Daily practice of fine motor skills takes place in all of these seemingly unrelated activities. Development of these skills helps children perform routine tasks. Furthermore, it can be a predictor of academic success. Research shows that working on fine motor skills early in life helps the brain make connections that support cognitive performance.


How do we use these skills in everyday life?

Here are a few activities that require fine motor coordination:

  • Getting dressed and undressed

  • Feeding self

  • Writing and drawing

  • Using scissors

  • Grooming and hygiene maintenance

  • Turning pages in a book

So what difference does the Montessori approach to fine motor development make for children? Researcher Prendergast (1969) found that children who attended a Montessori preschool outperformed children from a similar background attending conventional preschools, specifically in the areas of hand-eye coordination and visual perception.

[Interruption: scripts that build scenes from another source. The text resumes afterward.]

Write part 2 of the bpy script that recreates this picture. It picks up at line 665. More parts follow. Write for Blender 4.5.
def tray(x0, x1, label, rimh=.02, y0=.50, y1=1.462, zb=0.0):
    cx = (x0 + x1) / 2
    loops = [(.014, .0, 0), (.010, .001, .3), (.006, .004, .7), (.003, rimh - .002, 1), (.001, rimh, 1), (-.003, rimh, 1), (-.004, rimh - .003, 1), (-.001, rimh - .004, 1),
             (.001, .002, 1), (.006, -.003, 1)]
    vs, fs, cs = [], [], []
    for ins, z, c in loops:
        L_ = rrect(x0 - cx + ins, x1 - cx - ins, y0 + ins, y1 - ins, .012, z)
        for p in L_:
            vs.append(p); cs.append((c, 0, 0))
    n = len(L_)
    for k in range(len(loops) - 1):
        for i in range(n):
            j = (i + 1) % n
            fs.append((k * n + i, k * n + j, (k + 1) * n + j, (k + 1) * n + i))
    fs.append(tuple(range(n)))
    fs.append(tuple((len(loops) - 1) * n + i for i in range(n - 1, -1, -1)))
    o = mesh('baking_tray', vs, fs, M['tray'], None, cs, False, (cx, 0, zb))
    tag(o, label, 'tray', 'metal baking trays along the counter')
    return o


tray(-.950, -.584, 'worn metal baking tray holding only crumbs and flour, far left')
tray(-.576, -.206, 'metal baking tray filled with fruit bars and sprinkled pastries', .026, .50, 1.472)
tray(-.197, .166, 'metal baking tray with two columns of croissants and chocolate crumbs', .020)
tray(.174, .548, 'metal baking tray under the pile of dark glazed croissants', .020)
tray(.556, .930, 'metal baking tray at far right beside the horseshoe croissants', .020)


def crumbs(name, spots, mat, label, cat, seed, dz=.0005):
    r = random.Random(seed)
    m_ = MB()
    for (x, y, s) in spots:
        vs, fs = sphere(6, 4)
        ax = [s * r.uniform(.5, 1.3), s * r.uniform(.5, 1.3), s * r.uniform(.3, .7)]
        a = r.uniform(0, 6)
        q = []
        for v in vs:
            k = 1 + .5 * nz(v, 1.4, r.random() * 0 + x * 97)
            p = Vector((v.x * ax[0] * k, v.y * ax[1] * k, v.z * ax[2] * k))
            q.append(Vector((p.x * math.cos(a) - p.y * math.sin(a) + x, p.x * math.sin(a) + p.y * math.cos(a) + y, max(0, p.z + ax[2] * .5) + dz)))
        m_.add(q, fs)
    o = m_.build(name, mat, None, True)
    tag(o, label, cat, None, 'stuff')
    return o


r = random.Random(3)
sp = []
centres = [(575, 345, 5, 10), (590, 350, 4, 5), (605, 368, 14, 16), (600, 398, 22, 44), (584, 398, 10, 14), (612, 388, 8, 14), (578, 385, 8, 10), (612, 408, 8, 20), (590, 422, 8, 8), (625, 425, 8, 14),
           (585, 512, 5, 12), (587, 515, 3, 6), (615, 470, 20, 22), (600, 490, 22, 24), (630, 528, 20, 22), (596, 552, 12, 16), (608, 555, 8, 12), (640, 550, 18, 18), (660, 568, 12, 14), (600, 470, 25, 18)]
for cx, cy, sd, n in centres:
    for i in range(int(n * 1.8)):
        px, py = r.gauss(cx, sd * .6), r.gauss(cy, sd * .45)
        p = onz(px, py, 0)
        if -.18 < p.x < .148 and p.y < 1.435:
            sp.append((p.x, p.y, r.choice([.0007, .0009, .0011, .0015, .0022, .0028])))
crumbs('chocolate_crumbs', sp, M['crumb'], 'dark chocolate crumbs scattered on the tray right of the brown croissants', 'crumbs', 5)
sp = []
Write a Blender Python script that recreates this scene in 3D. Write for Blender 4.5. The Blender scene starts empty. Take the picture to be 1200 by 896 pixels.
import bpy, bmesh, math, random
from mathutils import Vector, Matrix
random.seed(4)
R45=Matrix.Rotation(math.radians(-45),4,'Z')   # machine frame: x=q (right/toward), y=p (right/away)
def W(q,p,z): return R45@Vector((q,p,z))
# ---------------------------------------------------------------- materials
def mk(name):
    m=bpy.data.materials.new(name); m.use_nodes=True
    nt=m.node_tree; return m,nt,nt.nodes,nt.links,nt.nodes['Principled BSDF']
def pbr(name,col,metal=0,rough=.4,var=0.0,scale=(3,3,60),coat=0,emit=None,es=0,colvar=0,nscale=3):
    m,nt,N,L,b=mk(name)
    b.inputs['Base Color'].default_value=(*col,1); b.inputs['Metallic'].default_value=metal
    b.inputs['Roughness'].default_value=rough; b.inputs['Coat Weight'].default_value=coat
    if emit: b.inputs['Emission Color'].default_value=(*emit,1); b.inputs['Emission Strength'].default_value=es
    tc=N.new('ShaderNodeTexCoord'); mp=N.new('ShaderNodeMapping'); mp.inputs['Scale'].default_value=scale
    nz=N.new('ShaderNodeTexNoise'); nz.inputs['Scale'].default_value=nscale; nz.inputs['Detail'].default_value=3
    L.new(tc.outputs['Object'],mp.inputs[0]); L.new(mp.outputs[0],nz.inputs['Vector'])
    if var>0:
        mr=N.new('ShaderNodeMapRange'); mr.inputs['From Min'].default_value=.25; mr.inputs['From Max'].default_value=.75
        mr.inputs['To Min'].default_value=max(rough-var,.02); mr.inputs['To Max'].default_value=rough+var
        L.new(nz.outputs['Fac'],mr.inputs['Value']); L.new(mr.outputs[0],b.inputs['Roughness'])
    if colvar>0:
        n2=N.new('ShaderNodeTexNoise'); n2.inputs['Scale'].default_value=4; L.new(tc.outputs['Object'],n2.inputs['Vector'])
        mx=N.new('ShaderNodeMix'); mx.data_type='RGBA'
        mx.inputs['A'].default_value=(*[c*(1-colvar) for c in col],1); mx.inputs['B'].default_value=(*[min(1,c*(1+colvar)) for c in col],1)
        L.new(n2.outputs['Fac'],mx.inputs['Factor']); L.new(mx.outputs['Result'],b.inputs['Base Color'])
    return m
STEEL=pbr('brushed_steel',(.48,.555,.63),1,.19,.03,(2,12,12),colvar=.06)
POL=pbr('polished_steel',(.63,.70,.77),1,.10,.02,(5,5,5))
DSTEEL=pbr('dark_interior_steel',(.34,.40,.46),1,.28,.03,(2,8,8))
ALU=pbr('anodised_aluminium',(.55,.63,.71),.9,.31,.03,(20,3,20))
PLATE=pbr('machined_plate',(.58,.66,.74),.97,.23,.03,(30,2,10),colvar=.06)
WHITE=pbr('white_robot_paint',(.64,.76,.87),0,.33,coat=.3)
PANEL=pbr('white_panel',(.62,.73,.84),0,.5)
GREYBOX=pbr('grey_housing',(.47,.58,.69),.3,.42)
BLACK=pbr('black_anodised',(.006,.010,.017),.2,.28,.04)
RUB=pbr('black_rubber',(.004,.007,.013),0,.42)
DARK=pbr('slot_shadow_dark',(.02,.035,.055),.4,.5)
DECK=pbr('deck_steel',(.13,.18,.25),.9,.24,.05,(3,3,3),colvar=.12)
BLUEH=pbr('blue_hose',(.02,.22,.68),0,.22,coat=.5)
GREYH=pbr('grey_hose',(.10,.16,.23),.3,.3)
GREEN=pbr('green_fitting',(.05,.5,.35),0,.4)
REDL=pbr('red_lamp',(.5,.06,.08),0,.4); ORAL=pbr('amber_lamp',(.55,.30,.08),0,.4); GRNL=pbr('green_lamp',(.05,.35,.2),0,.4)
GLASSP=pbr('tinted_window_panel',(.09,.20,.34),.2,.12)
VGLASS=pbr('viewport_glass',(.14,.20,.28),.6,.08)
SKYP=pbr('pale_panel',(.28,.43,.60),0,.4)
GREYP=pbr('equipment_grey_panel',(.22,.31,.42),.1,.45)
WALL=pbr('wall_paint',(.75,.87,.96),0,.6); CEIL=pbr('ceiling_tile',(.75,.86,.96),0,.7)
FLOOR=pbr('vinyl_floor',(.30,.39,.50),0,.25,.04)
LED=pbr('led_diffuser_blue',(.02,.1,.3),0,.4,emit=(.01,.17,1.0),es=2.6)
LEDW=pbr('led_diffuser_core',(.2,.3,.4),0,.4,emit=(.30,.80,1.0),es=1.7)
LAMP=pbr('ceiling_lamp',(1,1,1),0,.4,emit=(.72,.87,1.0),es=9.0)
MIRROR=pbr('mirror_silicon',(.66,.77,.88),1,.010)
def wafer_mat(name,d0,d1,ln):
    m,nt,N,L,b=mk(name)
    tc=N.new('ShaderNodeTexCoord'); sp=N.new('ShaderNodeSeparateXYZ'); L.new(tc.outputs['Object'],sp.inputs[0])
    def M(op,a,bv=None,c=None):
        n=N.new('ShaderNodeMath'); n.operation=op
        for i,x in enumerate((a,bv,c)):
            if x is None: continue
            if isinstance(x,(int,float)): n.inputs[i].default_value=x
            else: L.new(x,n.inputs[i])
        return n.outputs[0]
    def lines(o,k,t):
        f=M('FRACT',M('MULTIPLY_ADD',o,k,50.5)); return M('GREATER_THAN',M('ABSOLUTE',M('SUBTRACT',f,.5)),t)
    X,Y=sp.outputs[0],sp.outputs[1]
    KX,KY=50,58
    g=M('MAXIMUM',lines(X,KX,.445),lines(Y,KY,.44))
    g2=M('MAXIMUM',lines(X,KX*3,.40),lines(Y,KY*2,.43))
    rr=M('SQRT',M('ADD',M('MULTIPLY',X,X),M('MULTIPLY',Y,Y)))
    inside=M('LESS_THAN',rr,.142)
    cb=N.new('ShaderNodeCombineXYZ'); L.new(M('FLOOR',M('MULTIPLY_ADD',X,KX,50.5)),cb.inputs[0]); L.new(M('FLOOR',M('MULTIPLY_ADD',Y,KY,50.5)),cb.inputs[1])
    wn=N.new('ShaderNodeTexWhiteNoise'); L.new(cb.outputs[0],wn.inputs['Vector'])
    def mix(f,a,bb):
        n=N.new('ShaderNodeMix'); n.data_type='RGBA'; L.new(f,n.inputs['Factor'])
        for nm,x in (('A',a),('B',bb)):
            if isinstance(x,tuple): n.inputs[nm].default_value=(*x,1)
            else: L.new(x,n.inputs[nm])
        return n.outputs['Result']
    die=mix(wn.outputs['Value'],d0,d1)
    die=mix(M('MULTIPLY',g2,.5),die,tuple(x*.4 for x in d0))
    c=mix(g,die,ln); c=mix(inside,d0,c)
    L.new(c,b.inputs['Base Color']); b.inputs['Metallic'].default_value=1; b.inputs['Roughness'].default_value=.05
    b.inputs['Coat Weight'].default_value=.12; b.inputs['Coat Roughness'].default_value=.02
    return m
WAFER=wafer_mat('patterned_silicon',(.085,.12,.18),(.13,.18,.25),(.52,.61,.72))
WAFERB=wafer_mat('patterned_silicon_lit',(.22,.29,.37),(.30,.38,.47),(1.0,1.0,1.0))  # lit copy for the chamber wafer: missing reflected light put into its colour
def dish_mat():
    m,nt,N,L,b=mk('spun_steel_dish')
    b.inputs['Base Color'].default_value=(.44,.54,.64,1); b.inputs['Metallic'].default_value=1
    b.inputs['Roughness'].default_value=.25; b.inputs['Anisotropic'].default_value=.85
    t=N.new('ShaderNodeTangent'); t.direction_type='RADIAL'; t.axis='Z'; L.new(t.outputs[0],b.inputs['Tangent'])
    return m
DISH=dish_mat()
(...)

Other researchers have had similar findings. Indeed, it is now estimated that a 5-year-old who has used Montessori Practical Life activities for over a year will demonstrate greater accuracy, speed and more hand dominance than a group of students in a conventional preschool program.

Fine motor skills do not develop quickly or automatically. They require understanding, time, and patience. The classroom environments at Montessori Community School balance physical, cognitive and social elements of activity which assist this process. Ultimately, we aim to give children the best start to life and, by honing fine motor skills from a young age, can contribute to their future successes.